Unlike in a formal summit meeting, delegations from both sides will not be seated across the table with listed items to talk about. Rather in Wuhan City, the erstwhile summer retreat of Chairman Mao Zedong located on Yangtze River, PM Modi and Xi will have a few one-on-one sessions on April 27 and 28. With no note takers, the objective for the two top leaders will be to have a political dialogue to understand each other’s domestic policy intentions and how it shapes the external policy.

“The objective is to have communication at highest level to understand perspective that each has of the other in domestic and foreign policy.
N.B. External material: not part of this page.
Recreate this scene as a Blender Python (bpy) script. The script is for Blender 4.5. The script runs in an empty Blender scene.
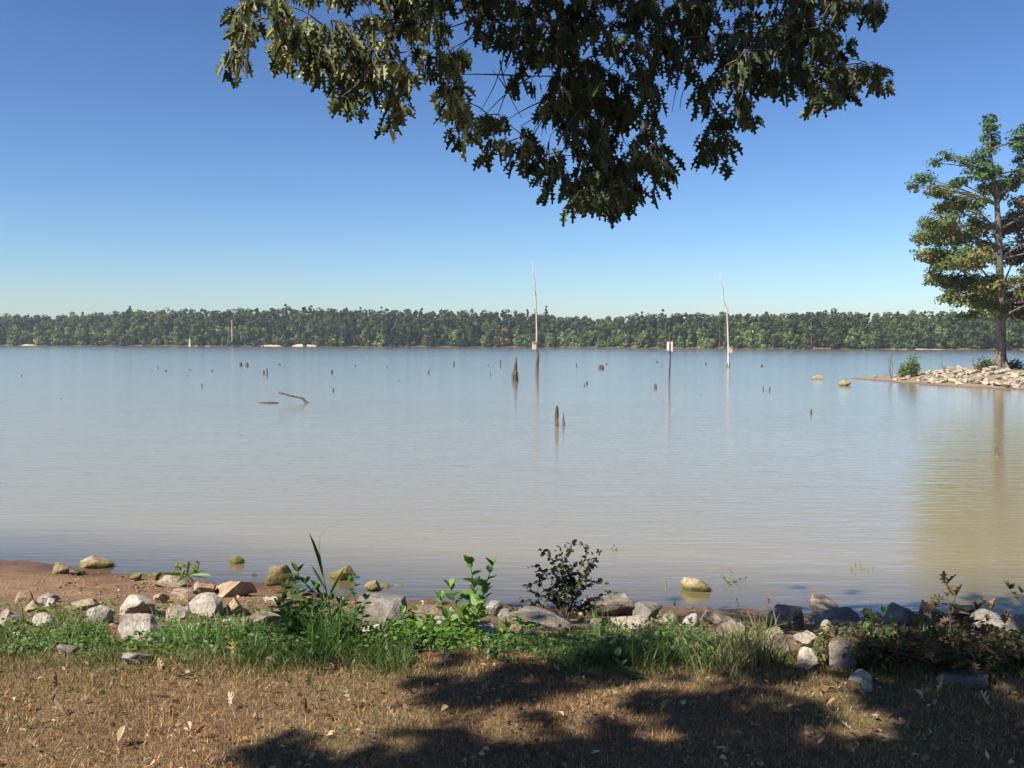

So, discussions are to be overarching, broad-based and not specific in terms of issues,” said a source.

The Tribune has learnt that the major bilateral sticking points in relations, including Chinese objection to India’s membership bid of NSG (Nuclear Suppliers’ Group) or veto shielding of terror mastermind Masood Azhar in the Security Council, are unlikely to be raised by PM Modi during his one-on-one talks.

India also currently maintains that post-mutual disengagement between Indian and Chinese militaries at the Doklam tri-junction with Bhutan, ‘there has been no change in face off site or vicinity’ contrary to media reports, and the issue will not be a spoiler in the Wuhan talks. “Discussions will focus on positives in relations without avoiding differences, even as we acknowledge the irritants,” the source added.

First proposed in Xiamen at the BRICS summit last September, subsequent decision was taken to hold the informal meeting separately instead of along the sidelines of upcoming SCO summit in Qingdao in June where time would be limited between sessions.

India’s stand on Dalai Lama, Tibet ‘unchanged’ 

India has not changed its position on Tibet and the Dalai Lama, sources said. “Foreign Secretary Vijay Gokhale’s letter to the Cabinet Secretary, advising top ministers and government faces to stay away from official functions of the Dalai Lama that got leaked in the media was not meant to be some signal to China,” he said. Instead, the source stressed that main function lined up by the Central Tibetan Administration to mark 60th year of the Dalai Lama’s arrival in India, had political overtones about which Delhi had certain reservations.